§ Data section:
:::::

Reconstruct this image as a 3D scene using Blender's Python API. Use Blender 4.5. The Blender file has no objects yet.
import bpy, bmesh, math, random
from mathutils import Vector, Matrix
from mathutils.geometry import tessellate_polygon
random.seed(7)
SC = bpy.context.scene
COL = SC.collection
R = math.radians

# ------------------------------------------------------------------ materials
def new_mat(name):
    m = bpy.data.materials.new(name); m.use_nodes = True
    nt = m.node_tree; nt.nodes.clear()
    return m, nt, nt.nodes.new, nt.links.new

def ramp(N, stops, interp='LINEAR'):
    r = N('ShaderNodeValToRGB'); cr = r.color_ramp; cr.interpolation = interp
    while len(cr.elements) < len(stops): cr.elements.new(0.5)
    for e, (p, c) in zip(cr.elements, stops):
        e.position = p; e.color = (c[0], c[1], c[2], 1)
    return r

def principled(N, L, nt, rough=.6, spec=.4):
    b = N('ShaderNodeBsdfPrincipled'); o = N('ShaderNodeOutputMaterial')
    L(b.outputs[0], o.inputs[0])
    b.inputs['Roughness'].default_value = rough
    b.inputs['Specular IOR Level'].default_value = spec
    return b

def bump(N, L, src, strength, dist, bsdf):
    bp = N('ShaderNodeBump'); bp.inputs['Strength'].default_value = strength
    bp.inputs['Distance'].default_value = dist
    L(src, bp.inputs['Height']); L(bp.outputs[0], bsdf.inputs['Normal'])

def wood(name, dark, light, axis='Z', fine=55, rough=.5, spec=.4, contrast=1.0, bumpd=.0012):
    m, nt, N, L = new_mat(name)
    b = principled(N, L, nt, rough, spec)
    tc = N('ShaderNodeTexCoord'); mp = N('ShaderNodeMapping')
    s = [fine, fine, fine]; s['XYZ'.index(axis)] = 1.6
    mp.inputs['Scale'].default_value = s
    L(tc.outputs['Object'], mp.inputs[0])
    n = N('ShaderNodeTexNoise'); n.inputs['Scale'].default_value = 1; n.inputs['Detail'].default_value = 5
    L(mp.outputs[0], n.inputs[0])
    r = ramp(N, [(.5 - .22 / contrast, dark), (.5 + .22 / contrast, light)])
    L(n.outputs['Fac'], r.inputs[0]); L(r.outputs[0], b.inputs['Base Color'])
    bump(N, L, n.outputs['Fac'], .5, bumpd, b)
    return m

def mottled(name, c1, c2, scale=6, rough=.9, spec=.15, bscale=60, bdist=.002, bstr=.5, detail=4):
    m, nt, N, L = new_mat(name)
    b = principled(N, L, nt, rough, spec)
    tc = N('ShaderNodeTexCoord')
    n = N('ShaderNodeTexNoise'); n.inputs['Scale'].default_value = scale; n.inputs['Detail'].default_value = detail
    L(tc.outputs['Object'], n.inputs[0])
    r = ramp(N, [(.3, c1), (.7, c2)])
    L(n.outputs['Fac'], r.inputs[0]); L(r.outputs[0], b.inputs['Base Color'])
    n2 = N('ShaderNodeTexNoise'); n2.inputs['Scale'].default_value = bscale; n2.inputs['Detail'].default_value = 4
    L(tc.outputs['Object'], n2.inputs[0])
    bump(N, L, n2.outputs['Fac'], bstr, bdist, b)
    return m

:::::

Reproduce only the lines from the top of the material through the one bearing "return m, nt, nt.nodes.new, nt.links.new", each exactly as it stands.

§ Correct result:
Reconstruct this image as a 3D scene using Blender's Python API. Use Blender 4.5. The Blender file has no objects yet.
import bpy, bmesh, math, random
from mathutils import Vector, Matrix
from mathutils.geometry import tessellate_polygon
random.seed(7)
SC = bpy.context.scene
COL = SC.collection
R = math.radians

# ------------------------------------------------------------------ materials
def new_mat(name):
    m = bpy.data.materials.new(name); m.use_nodes = True
    nt = m.node_tree; nt.nodes.clear()
    return m, nt, nt.nodes.new, nt.links.new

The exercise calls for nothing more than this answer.